Problem to solve ▸ Look for "high" in the listing below. Gather each line that contains it.

Extracted information ▸
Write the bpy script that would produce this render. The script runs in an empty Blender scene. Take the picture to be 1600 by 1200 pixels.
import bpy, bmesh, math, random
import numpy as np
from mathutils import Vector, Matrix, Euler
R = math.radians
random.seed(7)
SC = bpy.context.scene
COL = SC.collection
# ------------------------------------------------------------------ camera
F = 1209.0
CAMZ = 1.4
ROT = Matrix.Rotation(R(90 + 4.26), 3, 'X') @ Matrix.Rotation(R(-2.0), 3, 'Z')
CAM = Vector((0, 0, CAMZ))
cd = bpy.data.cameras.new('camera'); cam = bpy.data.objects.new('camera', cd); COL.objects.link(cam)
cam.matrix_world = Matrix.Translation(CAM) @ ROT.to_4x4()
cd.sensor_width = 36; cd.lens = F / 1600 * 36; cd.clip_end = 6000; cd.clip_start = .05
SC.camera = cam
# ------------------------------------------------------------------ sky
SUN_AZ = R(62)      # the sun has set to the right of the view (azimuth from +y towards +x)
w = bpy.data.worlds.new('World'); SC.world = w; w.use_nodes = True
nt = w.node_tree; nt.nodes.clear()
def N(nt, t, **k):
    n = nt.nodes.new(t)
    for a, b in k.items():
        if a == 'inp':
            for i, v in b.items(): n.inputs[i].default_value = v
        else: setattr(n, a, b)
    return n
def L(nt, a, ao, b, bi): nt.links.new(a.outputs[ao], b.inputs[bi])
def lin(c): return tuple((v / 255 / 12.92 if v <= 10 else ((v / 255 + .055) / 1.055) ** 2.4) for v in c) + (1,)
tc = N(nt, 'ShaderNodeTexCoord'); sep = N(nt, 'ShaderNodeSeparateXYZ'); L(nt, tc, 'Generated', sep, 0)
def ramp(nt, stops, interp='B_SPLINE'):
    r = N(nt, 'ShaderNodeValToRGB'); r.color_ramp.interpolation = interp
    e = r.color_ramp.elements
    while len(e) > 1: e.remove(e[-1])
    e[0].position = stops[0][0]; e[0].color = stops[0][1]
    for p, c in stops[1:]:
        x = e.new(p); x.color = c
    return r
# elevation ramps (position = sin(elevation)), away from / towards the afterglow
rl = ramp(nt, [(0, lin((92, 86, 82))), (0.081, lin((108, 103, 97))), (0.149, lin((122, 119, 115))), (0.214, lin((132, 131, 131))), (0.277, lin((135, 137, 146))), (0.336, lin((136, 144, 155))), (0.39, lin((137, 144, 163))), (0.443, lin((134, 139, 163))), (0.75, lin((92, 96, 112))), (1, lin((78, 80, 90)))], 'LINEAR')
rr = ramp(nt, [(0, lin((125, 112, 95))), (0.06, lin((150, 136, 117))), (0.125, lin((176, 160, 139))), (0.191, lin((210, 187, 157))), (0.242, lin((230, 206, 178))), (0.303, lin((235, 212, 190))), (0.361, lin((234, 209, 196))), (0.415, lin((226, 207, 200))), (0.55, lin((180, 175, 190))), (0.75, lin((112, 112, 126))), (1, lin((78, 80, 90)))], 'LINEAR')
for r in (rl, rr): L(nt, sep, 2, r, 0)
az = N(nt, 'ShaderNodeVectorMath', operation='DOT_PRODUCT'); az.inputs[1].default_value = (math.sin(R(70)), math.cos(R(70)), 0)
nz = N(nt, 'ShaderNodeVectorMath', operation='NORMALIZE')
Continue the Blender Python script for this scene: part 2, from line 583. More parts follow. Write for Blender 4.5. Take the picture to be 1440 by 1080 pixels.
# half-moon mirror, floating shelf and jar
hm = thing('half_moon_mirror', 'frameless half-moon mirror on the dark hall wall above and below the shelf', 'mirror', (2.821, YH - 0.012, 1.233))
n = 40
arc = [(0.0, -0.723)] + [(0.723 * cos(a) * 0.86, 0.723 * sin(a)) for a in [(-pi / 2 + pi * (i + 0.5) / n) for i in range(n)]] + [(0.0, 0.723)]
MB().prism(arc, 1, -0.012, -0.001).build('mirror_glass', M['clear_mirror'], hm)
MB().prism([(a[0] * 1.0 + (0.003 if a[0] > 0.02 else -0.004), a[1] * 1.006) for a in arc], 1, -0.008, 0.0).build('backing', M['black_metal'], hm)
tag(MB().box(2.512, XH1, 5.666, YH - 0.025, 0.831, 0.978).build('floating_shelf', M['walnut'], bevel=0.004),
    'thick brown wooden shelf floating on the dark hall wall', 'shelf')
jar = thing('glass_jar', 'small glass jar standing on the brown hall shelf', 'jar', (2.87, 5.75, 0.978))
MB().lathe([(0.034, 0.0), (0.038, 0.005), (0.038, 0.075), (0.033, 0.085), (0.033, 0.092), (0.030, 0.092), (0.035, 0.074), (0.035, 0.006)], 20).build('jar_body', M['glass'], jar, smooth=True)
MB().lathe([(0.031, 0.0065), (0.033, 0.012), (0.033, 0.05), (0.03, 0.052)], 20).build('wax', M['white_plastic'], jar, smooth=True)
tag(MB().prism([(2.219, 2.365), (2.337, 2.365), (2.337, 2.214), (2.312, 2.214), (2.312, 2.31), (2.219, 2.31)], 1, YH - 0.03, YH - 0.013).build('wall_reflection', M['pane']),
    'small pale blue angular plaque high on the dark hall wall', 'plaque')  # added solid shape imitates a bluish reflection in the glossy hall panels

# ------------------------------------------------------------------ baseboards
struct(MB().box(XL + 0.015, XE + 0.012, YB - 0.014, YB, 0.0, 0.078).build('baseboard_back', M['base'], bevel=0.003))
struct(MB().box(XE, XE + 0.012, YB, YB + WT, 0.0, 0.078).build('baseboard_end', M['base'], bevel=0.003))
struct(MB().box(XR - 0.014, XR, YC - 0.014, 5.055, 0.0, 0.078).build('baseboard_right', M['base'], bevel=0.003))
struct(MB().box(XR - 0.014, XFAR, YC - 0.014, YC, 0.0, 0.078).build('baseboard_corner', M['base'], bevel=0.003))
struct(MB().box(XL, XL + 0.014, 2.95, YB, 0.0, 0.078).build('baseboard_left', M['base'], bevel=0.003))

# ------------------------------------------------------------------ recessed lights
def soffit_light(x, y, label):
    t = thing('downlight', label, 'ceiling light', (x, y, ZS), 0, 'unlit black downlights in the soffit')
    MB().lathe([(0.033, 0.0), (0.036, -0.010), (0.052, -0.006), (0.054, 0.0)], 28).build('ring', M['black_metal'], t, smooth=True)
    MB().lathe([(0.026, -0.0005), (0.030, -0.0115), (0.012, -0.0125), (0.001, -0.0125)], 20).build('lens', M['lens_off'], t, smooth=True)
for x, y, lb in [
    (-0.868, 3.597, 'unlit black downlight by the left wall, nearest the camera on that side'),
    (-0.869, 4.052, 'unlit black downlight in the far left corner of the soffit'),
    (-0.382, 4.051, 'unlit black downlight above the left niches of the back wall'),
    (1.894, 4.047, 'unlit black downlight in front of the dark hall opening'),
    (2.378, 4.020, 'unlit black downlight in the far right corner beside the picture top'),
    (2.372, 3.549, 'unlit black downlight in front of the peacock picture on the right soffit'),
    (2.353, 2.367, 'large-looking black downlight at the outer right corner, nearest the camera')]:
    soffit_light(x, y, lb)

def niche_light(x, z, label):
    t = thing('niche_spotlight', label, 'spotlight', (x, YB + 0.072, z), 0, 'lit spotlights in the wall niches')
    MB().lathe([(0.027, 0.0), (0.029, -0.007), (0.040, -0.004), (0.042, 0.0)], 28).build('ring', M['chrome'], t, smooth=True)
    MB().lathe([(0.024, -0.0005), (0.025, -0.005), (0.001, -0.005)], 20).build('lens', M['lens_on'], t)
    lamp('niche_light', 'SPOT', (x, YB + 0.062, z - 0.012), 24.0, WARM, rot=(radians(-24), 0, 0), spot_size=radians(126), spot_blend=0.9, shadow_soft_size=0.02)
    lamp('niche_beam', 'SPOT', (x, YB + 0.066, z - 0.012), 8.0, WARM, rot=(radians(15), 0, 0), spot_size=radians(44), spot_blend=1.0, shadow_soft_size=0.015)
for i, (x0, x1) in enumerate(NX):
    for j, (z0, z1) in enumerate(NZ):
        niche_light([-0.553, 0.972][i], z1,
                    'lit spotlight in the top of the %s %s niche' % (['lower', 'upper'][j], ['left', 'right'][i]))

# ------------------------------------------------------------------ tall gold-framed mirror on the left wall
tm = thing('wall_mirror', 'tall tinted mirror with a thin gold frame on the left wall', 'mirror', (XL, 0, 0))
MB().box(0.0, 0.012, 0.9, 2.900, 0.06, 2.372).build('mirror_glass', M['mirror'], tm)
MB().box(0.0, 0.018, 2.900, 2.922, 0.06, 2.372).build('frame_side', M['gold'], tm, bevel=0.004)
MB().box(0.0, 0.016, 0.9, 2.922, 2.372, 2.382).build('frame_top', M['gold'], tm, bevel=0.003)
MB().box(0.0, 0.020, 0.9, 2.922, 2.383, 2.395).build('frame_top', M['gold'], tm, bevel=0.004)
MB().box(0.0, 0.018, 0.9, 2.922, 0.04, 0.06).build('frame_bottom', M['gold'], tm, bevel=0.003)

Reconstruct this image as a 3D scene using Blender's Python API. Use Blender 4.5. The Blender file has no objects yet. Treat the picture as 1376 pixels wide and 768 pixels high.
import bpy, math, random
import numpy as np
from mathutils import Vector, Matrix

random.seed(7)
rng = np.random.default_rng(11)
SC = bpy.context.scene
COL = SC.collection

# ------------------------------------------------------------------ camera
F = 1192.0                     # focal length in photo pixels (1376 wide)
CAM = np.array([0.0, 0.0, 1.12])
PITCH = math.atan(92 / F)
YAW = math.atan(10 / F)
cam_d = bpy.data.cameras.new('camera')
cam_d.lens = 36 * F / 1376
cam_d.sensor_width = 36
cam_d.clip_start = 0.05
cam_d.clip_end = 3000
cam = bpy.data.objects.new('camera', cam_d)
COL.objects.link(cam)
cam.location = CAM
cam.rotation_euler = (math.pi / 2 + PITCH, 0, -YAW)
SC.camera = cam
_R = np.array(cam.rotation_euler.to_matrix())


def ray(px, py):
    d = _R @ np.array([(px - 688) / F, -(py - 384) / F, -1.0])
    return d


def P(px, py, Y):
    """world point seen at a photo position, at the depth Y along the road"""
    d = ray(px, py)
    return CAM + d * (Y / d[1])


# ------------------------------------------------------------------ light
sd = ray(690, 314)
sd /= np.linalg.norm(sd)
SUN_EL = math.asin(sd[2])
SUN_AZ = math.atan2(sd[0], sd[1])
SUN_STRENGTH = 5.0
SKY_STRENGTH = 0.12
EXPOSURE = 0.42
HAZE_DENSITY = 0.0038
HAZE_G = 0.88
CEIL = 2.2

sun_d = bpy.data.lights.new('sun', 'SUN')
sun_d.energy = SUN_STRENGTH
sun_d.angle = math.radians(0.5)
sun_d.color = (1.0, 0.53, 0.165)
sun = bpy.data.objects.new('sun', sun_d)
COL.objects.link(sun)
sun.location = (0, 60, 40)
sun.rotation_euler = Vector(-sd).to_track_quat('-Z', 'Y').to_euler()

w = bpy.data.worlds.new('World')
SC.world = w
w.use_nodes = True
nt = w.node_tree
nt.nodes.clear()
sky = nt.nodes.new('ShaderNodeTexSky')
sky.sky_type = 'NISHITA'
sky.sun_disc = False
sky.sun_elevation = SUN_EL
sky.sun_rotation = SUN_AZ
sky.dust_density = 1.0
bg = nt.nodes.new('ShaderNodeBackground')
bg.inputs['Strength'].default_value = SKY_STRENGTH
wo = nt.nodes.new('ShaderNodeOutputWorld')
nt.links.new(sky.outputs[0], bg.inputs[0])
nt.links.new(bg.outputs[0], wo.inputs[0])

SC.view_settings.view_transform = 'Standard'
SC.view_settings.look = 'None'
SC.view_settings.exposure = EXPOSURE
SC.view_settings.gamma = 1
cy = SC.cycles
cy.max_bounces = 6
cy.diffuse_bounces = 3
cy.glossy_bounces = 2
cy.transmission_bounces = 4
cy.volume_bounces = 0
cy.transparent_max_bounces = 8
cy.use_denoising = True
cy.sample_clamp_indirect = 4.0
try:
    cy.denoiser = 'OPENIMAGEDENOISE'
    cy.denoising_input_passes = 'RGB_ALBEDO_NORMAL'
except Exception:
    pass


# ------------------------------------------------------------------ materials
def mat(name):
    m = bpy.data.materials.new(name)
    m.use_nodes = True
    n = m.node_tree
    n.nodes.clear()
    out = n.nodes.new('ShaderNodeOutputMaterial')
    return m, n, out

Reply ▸
    'small pale blue angular plaque high on the dark hall wall', 'plaque')  # added solid shape imitates a bluish reflection in the glossy hall panels
Reconstruct this image as a 3D scene using Blender's Python API. Use Blender 4.5. The Blender file has no objects yet. Treat the picture as 1376 pixels wide and 768 pixels high.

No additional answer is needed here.